Думаю, ни Лазарев, ни Корнилов, ни Истомин, ни Нахимов ничего подобного с прахом своих противников не позволили бы, а, узнав о таком святотатстве подчиненных, обошлись бы с ними чрезвычайно круто.
Но сейчас вернемся к нашим дням. «Известия» № 246, 1991 г., статья Б. Коржавина «Кощунство. Прах героев нашли… в коробке из-под фруктов»: «Нынче летом бесследно исчезли останки героических русских адмиралов, составляющих славу российского флота, государства Российского. Причем исчезли буквально под носом командования Черноморским флотом».
Еще в 1927 г. над прахом адмиралов нависла зловещая тень, пишет Б. Коржавин. И приводит документ от 7 июля 1927 г., адресованный Севастопольскому городскому Совету: «Административный отдел Севастопольского районно-исполнительского комитета просит назначить комиссию с председателями Административного отдела и Военно-исторического музея на предмет осмотра и изъятия замурованных гробов в полу Владимирского собора. Местная советская власть устраняет или обязует соответствующих лиц устранить из храмов и других молитвенных домов, составляющих народное достояние, все предметы, оскорбляющие революционное чувство трудящихся масс, как то: мраморные или иные доски и надписи на стенах и богослужебных предметах, произведенных в целях увековечения в памяти каких бы то ни было лиц, принадлежащих членам низверженной народом династии и ее приспешников».
На свой запрос ревнители революционного чувства народных масс получили ответ, что «еще не подошло подходящее время для проведения этой операции».

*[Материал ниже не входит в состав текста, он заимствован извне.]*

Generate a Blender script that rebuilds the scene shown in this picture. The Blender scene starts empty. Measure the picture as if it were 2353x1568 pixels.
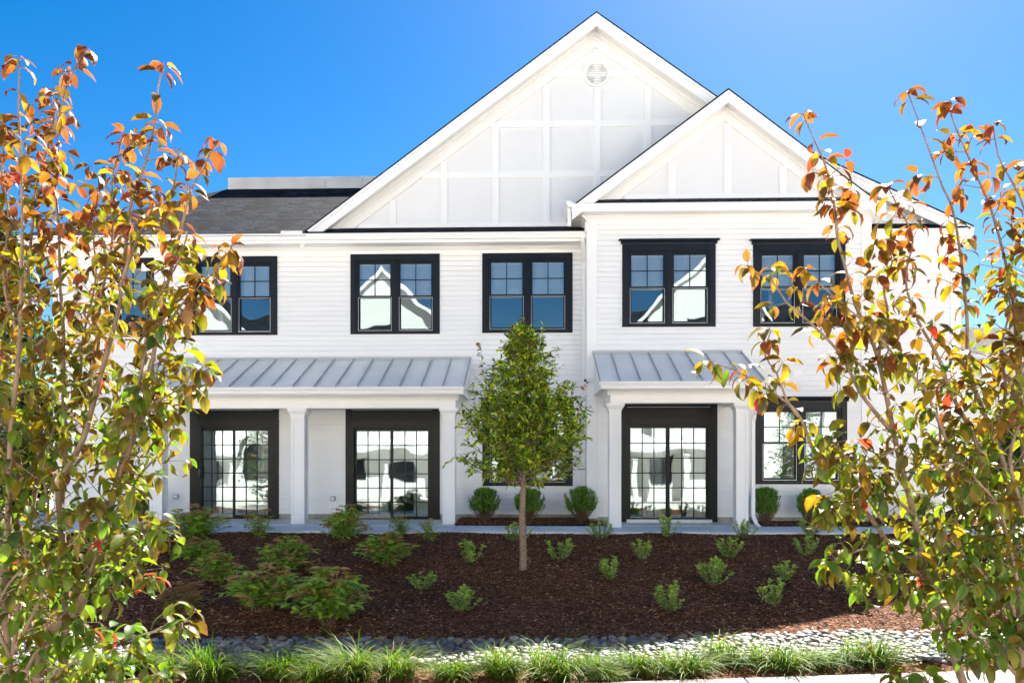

«Подходящее время» началось спустя четыре года, когда собор был закрыт, а его помещения были отданы ОСОАВИАХИМу под авиамоторные мастерские. Тогда-то борцы с «приспешниками низверженной династии» взломали усыпальницу адмиралов, разломали гробы, а останки великих флотоводцев большей частью уничтожили. Склеп был засыпан землей и мусором, а взлом к нему замурован. (Какими невинными шалунами были англо-французские «союзники»! — В. К.)